A última intervenção das Forças Armadas deu-se em 31 de março de 1964, com a deposição do presidente constitucional João Goulart e a edição do Ato Institucional que suspendia as garantias da Constituição de 1946. O redator do Ato Institucional foi Francisco Campos, conhecido pelo apelido de “Chico Ciência”, o mesmo que redigiu a Constituição de 1937, tendo sido nomeado Ministro da Justiça pelo presidente Vargas.  

O retorno aos quadros constitucionais, deu-se mais de vinte anos depois, com a promulgação da Constituição de 5 de outubro de 1988, prestes a completar trinta anos de vigência, a mais longeva de todos os períodos republicanos.

De 1937 para cá o Brasil industrializou-se, urbanizou-se, a sociedade civil alargou-se, mas a forma de fazer política não mudou. Vigora semelhante confusão entre a propriedade pública e a privada, chamada de patrimonialismo. Continua a imperar o fisiologismo, o compadrio, a proteção aos amigos em detrimento do interesse coletivo.

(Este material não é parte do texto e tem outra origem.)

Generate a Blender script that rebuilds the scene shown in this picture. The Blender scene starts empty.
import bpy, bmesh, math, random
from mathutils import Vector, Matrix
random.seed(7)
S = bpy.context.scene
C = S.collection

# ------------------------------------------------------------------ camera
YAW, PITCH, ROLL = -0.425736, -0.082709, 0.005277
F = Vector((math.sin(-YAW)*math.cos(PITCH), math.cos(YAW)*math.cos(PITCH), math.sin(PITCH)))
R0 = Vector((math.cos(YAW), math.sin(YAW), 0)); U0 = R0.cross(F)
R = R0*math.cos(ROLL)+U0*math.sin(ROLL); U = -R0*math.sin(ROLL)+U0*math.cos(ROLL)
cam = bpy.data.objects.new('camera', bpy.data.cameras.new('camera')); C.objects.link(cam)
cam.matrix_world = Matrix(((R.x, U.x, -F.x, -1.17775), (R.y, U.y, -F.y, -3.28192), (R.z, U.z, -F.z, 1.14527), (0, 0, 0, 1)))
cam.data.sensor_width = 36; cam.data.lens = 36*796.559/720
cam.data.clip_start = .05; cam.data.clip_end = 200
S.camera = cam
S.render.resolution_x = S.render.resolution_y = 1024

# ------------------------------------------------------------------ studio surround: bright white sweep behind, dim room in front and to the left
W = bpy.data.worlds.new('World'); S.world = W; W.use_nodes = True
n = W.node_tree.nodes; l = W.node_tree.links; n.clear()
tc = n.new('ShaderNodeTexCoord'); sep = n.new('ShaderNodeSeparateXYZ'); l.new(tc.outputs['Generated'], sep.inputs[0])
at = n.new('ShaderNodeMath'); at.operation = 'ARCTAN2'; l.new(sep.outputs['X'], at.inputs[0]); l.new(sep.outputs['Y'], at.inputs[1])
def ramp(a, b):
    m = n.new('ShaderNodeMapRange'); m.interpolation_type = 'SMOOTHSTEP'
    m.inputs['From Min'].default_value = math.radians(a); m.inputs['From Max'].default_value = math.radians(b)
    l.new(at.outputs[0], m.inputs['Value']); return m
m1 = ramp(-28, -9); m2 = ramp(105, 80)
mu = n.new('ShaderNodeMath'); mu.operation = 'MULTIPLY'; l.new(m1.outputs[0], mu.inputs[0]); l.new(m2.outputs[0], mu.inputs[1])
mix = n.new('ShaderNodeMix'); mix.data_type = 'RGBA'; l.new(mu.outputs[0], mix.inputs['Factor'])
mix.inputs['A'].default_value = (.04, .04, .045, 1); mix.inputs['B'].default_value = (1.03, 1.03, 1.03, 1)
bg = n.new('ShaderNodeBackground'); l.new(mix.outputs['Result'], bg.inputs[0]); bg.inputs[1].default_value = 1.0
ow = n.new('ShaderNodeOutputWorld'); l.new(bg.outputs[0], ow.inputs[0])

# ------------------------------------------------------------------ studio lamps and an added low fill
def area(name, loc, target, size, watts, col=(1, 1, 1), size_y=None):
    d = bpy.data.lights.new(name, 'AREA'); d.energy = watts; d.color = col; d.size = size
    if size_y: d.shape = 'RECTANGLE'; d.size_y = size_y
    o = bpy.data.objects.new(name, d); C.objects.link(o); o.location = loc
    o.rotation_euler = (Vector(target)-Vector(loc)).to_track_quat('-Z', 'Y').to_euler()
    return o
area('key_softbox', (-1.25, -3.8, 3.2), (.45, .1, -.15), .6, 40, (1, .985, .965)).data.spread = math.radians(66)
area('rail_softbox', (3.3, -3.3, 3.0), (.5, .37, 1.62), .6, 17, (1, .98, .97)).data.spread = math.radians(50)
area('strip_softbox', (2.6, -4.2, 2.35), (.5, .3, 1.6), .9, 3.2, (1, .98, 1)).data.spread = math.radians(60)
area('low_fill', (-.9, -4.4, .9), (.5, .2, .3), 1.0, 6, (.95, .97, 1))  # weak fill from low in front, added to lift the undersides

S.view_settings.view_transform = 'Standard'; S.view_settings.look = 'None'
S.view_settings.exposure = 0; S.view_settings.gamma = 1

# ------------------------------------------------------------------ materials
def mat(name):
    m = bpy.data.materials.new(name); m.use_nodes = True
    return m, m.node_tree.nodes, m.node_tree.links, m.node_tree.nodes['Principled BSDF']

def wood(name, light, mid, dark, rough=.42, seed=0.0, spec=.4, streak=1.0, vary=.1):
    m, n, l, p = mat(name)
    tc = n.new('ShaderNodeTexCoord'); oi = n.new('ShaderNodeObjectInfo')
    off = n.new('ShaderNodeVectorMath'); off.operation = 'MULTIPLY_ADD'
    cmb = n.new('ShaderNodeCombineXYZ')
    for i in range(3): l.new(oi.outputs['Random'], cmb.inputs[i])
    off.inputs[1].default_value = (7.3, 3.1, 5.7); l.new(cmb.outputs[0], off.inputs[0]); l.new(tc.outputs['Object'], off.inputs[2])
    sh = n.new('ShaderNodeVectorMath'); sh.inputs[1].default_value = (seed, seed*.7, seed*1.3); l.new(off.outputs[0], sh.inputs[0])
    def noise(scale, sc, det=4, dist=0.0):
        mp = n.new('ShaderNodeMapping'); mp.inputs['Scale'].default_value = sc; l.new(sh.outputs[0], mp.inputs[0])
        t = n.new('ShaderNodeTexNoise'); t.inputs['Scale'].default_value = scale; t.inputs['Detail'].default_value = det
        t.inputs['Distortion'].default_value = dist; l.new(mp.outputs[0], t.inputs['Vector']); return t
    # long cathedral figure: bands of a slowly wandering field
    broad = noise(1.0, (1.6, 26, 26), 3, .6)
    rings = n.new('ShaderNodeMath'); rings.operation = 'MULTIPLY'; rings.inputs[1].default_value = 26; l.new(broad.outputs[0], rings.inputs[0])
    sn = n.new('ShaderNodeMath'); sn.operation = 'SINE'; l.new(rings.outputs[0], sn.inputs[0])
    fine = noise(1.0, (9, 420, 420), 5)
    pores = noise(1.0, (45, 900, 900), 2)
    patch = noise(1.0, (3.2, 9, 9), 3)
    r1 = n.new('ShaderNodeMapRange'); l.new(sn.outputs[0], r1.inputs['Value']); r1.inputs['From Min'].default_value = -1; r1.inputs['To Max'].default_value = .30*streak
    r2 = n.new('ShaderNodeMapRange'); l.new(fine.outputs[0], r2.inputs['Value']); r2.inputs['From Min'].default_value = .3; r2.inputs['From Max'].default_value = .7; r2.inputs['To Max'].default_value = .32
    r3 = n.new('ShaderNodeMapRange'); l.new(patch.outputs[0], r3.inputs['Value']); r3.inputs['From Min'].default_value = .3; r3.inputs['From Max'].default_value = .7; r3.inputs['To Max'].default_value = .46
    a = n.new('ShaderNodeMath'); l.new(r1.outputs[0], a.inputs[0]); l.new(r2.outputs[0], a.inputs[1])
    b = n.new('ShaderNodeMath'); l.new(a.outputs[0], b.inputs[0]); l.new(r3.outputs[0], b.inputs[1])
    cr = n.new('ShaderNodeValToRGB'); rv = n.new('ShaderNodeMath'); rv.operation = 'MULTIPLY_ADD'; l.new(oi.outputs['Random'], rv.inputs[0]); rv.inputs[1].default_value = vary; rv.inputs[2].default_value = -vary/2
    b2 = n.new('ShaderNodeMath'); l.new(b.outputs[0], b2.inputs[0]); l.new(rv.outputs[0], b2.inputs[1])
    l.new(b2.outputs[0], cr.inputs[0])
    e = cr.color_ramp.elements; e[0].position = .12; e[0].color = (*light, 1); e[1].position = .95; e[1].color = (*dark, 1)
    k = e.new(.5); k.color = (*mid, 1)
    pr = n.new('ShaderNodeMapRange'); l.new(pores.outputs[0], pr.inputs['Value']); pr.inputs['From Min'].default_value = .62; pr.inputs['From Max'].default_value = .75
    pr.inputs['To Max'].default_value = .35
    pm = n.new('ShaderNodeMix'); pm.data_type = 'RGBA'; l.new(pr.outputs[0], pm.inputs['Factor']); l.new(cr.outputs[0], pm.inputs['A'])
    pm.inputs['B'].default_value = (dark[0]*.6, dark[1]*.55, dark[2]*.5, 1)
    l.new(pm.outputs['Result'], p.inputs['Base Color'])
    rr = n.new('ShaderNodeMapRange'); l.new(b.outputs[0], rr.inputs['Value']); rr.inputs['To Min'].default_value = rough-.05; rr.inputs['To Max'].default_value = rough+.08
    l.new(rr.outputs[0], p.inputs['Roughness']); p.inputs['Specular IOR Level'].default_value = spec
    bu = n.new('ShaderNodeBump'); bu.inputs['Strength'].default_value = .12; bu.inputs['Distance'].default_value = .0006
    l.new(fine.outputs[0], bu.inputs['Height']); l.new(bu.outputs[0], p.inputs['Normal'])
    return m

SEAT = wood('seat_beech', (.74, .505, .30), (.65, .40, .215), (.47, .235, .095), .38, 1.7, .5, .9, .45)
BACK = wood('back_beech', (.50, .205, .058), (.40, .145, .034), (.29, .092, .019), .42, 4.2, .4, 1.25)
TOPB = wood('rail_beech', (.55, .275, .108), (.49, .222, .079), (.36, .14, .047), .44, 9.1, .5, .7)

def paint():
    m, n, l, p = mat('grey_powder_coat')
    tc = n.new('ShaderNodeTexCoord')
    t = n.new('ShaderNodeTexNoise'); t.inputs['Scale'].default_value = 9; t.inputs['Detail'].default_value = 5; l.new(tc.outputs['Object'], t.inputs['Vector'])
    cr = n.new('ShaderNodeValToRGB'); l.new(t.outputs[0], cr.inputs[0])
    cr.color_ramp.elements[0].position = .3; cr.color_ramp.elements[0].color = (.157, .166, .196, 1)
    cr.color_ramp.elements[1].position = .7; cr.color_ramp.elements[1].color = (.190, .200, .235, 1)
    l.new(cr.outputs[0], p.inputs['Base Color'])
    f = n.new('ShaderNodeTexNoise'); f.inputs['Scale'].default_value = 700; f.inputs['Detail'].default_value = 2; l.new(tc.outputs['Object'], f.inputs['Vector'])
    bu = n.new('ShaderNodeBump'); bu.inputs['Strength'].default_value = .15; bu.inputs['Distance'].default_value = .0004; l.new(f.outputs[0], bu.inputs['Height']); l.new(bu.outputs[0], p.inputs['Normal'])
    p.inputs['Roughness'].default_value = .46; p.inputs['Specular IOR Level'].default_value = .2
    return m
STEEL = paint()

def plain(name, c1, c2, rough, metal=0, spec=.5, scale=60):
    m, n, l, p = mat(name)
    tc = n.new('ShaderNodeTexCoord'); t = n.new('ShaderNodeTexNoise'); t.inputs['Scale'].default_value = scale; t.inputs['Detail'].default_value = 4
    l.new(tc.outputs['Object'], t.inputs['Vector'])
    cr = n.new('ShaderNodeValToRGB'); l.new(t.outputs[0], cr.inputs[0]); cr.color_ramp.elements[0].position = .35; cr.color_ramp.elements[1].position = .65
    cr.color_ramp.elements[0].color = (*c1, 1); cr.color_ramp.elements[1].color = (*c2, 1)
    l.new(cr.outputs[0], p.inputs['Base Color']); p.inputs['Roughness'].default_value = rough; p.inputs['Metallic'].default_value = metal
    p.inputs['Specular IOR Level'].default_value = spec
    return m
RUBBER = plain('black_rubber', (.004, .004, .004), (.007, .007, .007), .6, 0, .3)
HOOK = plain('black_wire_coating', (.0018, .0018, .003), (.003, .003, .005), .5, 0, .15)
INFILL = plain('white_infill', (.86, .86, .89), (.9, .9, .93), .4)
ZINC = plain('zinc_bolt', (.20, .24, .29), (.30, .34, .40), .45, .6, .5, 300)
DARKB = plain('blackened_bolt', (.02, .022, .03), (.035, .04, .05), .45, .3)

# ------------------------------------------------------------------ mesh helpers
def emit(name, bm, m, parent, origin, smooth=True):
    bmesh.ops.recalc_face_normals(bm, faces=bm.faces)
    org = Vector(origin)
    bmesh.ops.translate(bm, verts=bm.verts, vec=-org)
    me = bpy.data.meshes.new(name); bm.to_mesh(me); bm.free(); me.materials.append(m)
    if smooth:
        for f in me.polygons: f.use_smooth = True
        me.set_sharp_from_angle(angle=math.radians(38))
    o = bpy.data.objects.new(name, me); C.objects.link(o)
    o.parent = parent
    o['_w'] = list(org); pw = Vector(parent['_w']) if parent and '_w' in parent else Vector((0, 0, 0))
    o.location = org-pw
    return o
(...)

Configura-se o conflito entre as razões de Estado, que devem ser as mesmas da sociedade civil, e as ambições da política fisiológica, sem ideais, voltada para a preservação de interesses privados e estamentais, como descreve Alzira Vargas do Amaral Peixoto.

Após a Constituição de 1988 elegeu-se para Poder Moderador o Judiciário, especialmente o Supremo Tribunal Federal-STF, para lá encaminham-se os conflitos entre as razões de Estado e os interesses políticos. Mas essa não é a missão nem a função do STF.

Os partidos políticos estão divorciados das razões de Estado, das aspirações da sociedade. Devem urgentemente abrir-se sob pena de perecerem. Em novembro do ano passado, na Conferência da Ordem dos Advogados, sustentei a necessidade urgente de se fazer a reforma ou revisão da atual, ou até mesmo uma nova Constituição, dando nova estrutura ao Estado brasileiro, separando as atribuições de Estado das de governo. Reorganizando o Judiciário, conferindo ao STF as funções de Tribunal Constitucional, que não deve confundido com Poder Moderador. Este, a persistir, deve pertencer a sociedade, por meio de órgãos legislativos. Para tanto, se requer a existência de partidos políticos reais, representativos da sociedade. A discussão está apenas começando.